Friday, 26 May 2017

Jeremy Brown

Having moved from London to Dorset and begun to settle down in our new house and village I began to get to know the neighbours and the local personalities. Jeremy Brown was, what could only be called,the local squire. Well, at least, his father had been in a former era. Father, Captain Brown had built up a large holding of land, been a keen local church supporter and master of the local foxhounds. When he passed on Jeremy took over the land and continued to be a church warden and play a central part of local life. As far as I am aware he was never a Master of Hounds. Living in the Dower House, in a dead end coombe, at the top of the village Jeremy farmed the land and tended large areas of his woodlands. He was an upright man of considerable bearing, dark haired and charming to a fault. As time went by the land held by Jeremy decreased as properties and bits of land were sold off. Jeremy's son took over the running of the farm and things went downhill fairly rapidly. The son seemed to prefer spending most of his time playing computer games and spent little time looking after the farm and its stock. All sorts of initiatives were embarked upon, including renovation of the old stables and installation of new horsey facilities in an attempt to create a livery business and, no doubt, make some money. Of course, these things need work and attention, they don’t happen by themselves or overnight. A lesson which son seemed not to have learned. To cut a long story short things went into terminal decline resulting in the sale of most of the property and Jeremy and his wife moving out into a bungalow in a local village and son and his wife departing for London, no doubt, in pursuit of fortune elsewhere. 

But during happier days I got to know Jeremy quite well as he was a keen shooting man and I took up an offer from his game keeper to join the beating team. The land which formed the shoot was very beautiful as it was composed of old woodlands and deep coombes. It provided very high and difficult birds. In the early days I referred to Jeremy as Mr. Brown but after a couple of weeks he decided I was ok and could, therefore, call him Jeremy. What it is to be one of the boys !!! In any event I enjoyed the shoot greatly, Harrold the keeper, part time, did a good job and the shoot was well run and friendly. Harold was also Jeremy’s neighbour having bought one of the farms cottages. 

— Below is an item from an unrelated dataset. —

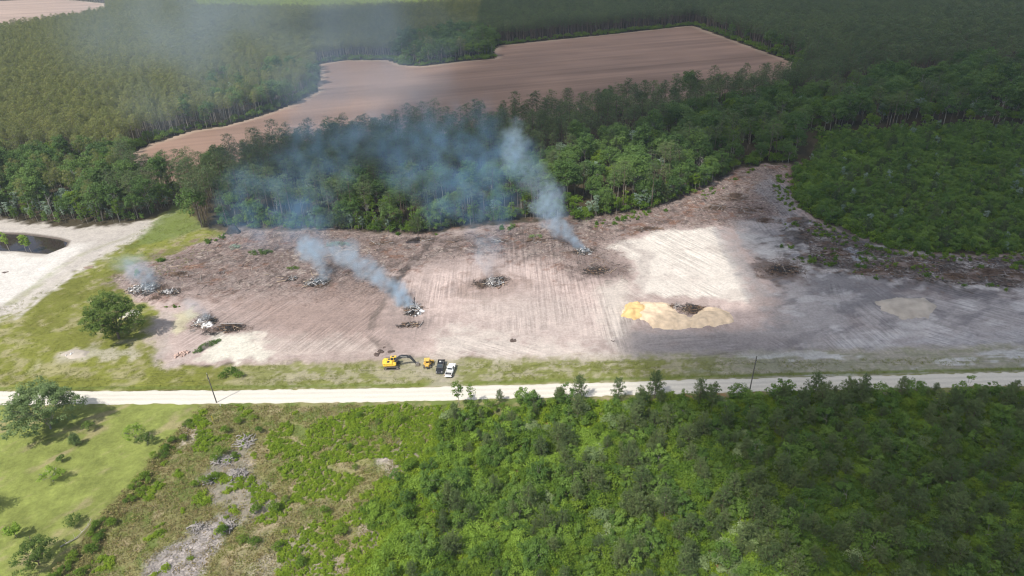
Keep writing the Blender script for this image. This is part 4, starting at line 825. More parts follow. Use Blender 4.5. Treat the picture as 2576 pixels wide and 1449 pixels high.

Soon after I joined the beating team I got a new lurcher puppy, Toby, and a year later Toby joined me on beating days. It was Jeremy's custom to pay the beaters himself rather than the usual situation where the keeper does the job of handing out the pay. It was also the case that people with a dog got an extra pound. This again was paid in person by Jeremy and each dog handler was handed the pound coin, cash in hand, and not in the usual little brown envelope used for the rest of the beaters pay. On the first occasion I took Toby with me and when Jeremy came to pay me he looked at Toby and asked "Larcher isn’t it ?". People like Jeremy have their own form of the language you understand, for example, a bird is a bard and yes is ya, and that is why the locals in these parts refer to such people as ya ya’s. Anyway, having confirmed that Toby was indeed a Lurcher, Jeremy nodded looked deeply at him and then said, "not claiming a dog are you". What this meant, was of course, not claiming an extra pound. I was very tempted to tell Jeremy that clearly his need was greater than mine but decided upon discretion! So it was that this ritual continued for the best part of that particular season and each time I affirmed that I was not claiming a dog I was told by Jeremy that I was "a good chap"! This little charade at the end of the day appeared to annoy my neighbour and fellow beater much more than it did me. He would come out with the most ungentlemanly comments regarding this matter and in terms that I couldn’t possibly repeat here !! When, towards the end of the season, and Toby had completed a particularly good day, having flushed large numbers of pheasants my neighbour approached me and said "you tell the tight old sod that you are claiming a dog today". As usual Jeremy arrived to pay us and as usual I was addressed with, "not claiming a dog are you?" I replied that actually I was since Toby had worked every bit as well as any of the other dogs present. I received a wry smile and was handed my pound coin. Thereafter I was never asked again and the extra pound was always forthcoming without comment. Happy days. 

On another occasion at the end of the morning session I was approached by Jeremy and the conversation went something like this, "Ah, Derek, did you lose the Larcher on the second drive"? He smiled and looked at me for a response before continuing, "chased a deer you know, right through the line, grabbed it at the bottom fence." Fortunately it got over the fence. Oh God, there are sometimes when you wish the ground will swallow you up. I apologised claiming to have missed Toby’s departure and believed him to have been in pursuit of a rabbit. I was treated to another one of Jeremy's grins and the reply, "Oh well, one of those things, nasty business." The matter was never mentioned again and neither was it repeated. By the next season Toby would stop on command even if he was tempted to think about chasing a deer. 

When we moved from that village to our present home we did so in order to buy some land, soon after our relocation I heard that Jeremy was selling of parcels of land. Not long after that I heard of his departure from the village. Great days, good memories but, as they say, nothing stays the same for ever.